======== SOURCE RECORDS
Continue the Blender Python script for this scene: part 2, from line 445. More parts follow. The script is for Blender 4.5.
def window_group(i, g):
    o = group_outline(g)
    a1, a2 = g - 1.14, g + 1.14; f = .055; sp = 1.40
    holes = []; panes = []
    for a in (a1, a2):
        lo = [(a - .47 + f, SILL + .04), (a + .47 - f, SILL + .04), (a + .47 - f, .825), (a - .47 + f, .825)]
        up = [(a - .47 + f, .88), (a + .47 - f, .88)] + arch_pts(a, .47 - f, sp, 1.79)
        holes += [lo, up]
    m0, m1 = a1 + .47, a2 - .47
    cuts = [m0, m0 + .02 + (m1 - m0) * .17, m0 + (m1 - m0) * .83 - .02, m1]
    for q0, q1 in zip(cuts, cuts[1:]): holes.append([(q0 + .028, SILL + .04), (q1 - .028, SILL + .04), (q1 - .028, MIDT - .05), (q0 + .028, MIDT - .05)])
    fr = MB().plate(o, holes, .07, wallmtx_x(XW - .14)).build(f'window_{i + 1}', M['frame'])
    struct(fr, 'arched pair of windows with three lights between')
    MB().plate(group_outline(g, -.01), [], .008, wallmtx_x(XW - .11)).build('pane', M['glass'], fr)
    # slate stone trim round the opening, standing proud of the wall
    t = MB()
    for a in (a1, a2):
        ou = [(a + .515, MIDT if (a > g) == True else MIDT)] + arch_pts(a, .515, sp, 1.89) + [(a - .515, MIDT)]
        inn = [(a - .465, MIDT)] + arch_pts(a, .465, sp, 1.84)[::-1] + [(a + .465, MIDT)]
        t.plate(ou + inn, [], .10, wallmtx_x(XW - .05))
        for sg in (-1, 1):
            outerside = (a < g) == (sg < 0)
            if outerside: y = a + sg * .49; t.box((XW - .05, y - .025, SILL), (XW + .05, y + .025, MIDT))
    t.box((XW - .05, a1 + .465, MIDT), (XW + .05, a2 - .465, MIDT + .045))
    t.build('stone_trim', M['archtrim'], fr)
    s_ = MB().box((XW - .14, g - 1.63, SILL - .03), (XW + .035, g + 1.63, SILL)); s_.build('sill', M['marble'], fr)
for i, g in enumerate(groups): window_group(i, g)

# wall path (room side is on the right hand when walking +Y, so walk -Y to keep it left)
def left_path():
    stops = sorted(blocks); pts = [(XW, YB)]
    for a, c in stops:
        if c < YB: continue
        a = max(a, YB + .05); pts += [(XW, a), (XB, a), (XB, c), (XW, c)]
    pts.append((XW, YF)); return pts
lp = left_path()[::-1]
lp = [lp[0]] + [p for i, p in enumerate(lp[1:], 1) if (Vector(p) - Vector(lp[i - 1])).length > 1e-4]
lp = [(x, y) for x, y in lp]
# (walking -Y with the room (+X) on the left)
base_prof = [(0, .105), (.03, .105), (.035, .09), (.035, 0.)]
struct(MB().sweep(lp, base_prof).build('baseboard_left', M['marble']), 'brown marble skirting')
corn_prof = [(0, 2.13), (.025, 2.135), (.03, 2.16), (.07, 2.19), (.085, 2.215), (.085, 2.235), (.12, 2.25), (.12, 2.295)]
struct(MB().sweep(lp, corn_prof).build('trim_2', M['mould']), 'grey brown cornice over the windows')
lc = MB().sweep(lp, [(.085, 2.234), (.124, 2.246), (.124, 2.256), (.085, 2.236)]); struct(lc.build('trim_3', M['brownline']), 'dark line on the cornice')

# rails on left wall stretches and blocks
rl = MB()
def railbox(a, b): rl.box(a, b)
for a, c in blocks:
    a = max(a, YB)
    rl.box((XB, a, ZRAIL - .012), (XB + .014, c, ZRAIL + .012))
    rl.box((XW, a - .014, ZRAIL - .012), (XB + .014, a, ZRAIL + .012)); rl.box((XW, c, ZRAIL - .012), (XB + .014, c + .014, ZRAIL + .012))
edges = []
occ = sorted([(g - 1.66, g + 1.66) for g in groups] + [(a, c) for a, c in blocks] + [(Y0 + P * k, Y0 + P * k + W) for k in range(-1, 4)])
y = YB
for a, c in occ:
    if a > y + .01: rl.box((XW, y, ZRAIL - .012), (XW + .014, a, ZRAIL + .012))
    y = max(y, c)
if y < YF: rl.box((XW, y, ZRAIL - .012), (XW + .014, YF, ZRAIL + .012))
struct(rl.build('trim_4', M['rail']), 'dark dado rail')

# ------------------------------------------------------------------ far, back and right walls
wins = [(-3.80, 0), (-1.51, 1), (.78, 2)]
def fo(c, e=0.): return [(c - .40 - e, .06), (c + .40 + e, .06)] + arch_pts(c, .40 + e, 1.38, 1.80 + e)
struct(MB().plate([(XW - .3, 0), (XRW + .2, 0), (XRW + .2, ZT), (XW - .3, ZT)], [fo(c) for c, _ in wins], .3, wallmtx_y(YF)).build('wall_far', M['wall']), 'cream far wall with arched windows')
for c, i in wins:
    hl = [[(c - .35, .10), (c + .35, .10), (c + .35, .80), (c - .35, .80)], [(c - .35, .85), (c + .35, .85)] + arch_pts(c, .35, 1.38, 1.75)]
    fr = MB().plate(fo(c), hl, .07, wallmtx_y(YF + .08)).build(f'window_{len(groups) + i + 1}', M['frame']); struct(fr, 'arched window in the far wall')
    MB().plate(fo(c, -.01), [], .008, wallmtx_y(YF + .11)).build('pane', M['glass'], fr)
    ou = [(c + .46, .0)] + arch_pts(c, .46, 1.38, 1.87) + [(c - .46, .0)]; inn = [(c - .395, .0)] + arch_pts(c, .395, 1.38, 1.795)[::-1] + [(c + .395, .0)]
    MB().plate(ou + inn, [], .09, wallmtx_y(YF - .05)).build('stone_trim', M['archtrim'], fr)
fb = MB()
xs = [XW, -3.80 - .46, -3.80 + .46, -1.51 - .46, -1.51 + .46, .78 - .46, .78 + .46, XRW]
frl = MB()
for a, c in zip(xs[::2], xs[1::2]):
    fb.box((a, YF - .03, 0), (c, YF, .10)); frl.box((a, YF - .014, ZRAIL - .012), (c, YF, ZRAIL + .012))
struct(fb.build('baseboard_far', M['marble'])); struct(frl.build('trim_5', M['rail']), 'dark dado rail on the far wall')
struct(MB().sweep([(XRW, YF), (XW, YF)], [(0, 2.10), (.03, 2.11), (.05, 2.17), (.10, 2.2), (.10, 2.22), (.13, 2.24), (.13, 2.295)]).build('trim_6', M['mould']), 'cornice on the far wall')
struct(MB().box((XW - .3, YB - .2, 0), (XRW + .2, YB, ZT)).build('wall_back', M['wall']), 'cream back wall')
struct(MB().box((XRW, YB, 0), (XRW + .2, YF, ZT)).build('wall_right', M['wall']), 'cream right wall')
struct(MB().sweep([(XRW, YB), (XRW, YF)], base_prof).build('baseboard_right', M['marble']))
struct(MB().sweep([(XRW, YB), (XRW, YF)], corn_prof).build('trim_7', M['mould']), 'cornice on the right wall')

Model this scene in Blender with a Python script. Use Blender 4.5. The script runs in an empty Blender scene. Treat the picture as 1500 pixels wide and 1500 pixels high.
================
Copy out the full material exactly as it appears.

- **RESULT**
Continue the Blender Python script for this scene: part 2, from line 445. More parts follow. The script is for Blender 4.5.
def window_group(i, g):
    o = group_outline(g)
    a1, a2 = g - 1.14, g + 1.14; f = .055; sp = 1.40
    holes = []; panes = []
    for a in (a1, a2):
        lo = [(a - .47 + f, SILL + .04), (a + .47 - f, SILL + .04), (a + .47 - f, .825), (a - .47 + f, .825)]
        up = [(a - .47 + f, .88), (a + .47 - f, .88)] + arch_pts(a, .47 - f, sp, 1.79)
        holes += [lo, up]
    m0, m1 = a1 + .47, a2 - .47
    cuts = [m0, m0 + .02 + (m1 - m0) * .17, m0 + (m1 - m0) * .83 - .02, m1]
    for q0, q1 in zip(cuts, cuts[1:]): holes.append([(q0 + .028, SILL + .04), (q1 - .028, SILL + .04), (q1 - .028, MIDT - .05), (q0 + .028, MIDT - .05)])
    fr = MB().plate(o, holes, .07, wallmtx_x(XW - .14)).build(f'window_{i + 1}', M['frame'])
    struct(fr, 'arched pair of windows with three lights between')
    MB().plate(group_outline(g, -.01), [], .008, wallmtx_x(XW - .11)).build('pane', M['glass'], fr)
    # slate stone trim round the opening, standing proud of the wall
    t = MB()
    for a in (a1, a2):
        ou = [(a + .515, MIDT if (a > g) == True else MIDT)] + arch_pts(a, .515, sp, 1.89) + [(a - .515, MIDT)]
        inn = [(a - .465, MIDT)] + arch_pts(a, .465, sp, 1.84)[::-1] + [(a + .465, MIDT)]
        t.plate(ou + inn, [], .10, wallmtx_x(XW - .05))
        for sg in (-1, 1):
            outerside = (a < g) == (sg < 0)
            if outerside: y = a + sg * .49; t.box((XW - .05, y - .025, SILL), (XW + .05, y + .025, MIDT))
    t.box((XW - .05, a1 + .465, MIDT), (XW + .05, a2 - .465, MIDT + .045))
    t.build('stone_trim', M['archtrim'], fr)
    s_ = MB().box((XW - .14, g - 1.63, SILL - .03), (XW + .035, g + 1.63, SILL)); s_.build('sill', M['marble'], fr)
for i, g in enumerate(groups): window_group(i, g)

# wall path (room side is on the right hand when walking +Y, so walk -Y to keep it left)
def left_path():
    stops = sorted(blocks); pts = [(XW, YB)]
    for a, c in stops:
        if c < YB: continue
        a = max(a, YB + .05); pts += [(XW, a), (XB, a), (XB, c), (XW, c)]
    pts.append((XW, YF)); return pts
lp = left_path()[::-1]
lp = [lp[0]] + [p for i, p in enumerate(lp[1:], 1) if (Vector(p) - Vector(lp[i - 1])).length > 1e-4]
lp = [(x, y) for x, y in lp]
# (walking -Y with the room (+X) on the left)
base_prof = [(0, .105), (.03, .105), (.035, .09), (.035, 0.)]
struct(MB().sweep(lp, base_prof).build('baseboard_left', M['marble']), 'brown marble skirting')
corn_prof = [(0, 2.13), (.025, 2.135), (.03, 2.16), (.07, 2.19), (.085, 2.215), (.085, 2.235), (.12, 2.25), (.12, 2.295)]
struct(MB().sweep(lp, corn_prof).build('trim_2', M['mould']), 'grey brown cornice over the windows')
lc = MB().sweep(lp, [(.085, 2.234), (.124, 2.246), (.124, 2.256), (.085, 2.236)]); struct(lc.build('trim_3', M['brownline']), 'dark line on the cornice')

# rails on left wall stretches and blocks
rl = MB()
def railbox(a, b): rl.box(a, b)
for a, c in blocks:
    a = max(a, YB)
    rl.box((XB, a, ZRAIL - .012), (XB + .014, c, ZRAIL + .012))
    rl.box((XW, a - .014, ZRAIL - .012), (XB + .014, a, ZRAIL + .012)); rl.box((XW, c, ZRAIL - .012), (XB + .014, c + .014, ZRAIL + .012))
edges = []
occ = sorted([(g - 1.66, g + 1.66) for g in groups] + [(a, c) for a, c in blocks] + [(Y0 + P * k, Y0 + P * k + W) for k in range(-1, 4)])
y = YB
for a, c in occ:
    if a > y + .01: rl.box((XW, y, ZRAIL - .012), (XW + .014, a, ZRAIL + .012))
    y = max(y, c)
if y < YF: rl.box((XW, y, ZRAIL - .012), (XW + .014, YF, ZRAIL + .012))
struct(rl.build('trim_4', M['rail']), 'dark dado rail')

# ------------------------------------------------------------------ far, back and right walls
wins = [(-3.80, 0), (-1.51, 1), (.78, 2)]
def fo(c, e=0.): return [(c - .40 - e, .06), (c + .40 + e, .06)] + arch_pts(c, .40 + e, 1.38, 1.80 + e)
struct(MB().plate([(XW - .3, 0), (XRW + .2, 0), (XRW + .2, ZT), (XW - .3, ZT)], [fo(c) for c, _ in wins], .3, wallmtx_y(YF)).build('wall_far', M['wall']), 'cream far wall with arched windows')
for c, i in wins:
    hl = [[(c - .35, .10), (c + .35, .10), (c + .35, .80), (c - .35, .80)], [(c - .35, .85), (c + .35, .85)] + arch_pts(c, .35, 1.38, 1.75)]
    fr = MB().plate(fo(c), hl, .07, wallmtx_y(YF + .08)).build(f'window_{len(groups) + i + 1}', M['frame']); struct(fr, 'arched window in the far wall')
    MB().plate(fo(c, -.01), [], .008, wallmtx_y(YF + .11)).build('pane', M['glass'], fr)
    ou = [(c + .46, .0)] + arch_pts(c, .46, 1.38, 1.87) + [(c - .46, .0)]; inn = [(c - .395, .0)] + arch_pts(c, .395, 1.38, 1.795)[::-1] + [(c + .395, .0)]
    MB().plate(ou + inn, [], .09, wallmtx_y(YF - .05)).build('stone_trim', M['archtrim'], fr)
fb = MB()
xs = [XW, -3.80 - .46, -3.80 + .46, -1.51 - .46, -1.51 + .46, .78 - .46, .78 + .46, XRW]
frl = MB()
for a, c in zip(xs[::2], xs[1::2]):
    fb.box((a, YF - .03, 0), (c, YF, .10)); frl.box((a, YF - .014, ZRAIL - .012), (c, YF, ZRAIL + .012))
struct(fb.build('baseboard_far', M['marble'])); struct(frl.build('trim_5', M['rail']), 'dark dado rail on the far wall')
struct(MB().sweep([(XRW, YF), (XW, YF)], [(0, 2.10), (.03, 2.11), (.05, 2.17), (.10, 2.2), (.10, 2.22), (.13, 2.24), (.13, 2.295)]).build('trim_6', M['mould']), 'cornice on the far wall')
struct(MB().box((XW - .3, YB - .2, 0), (XRW + .2, YB, ZT)).build('wall_back', M['wall']), 'cream back wall')
struct(MB().box((XRW, YB, 0), (XRW + .2, YF, ZT)).build('wall_right', M['wall']), 'cream right wall')
struct(MB().sweep([(XRW, YB), (XRW, YF)], base_prof).build('baseboard_right', M['marble']))
struct(MB().sweep([(XRW, YB), (XRW, YF)], corn_prof).build('trim_7', M['mould']), 'cornice on the right wall')

Model this scene in Blender with a Python script. Use Blender 4.5. The script runs in an empty Blender scene. Treat the picture as 1500 pixels wide and 1500 pixels high.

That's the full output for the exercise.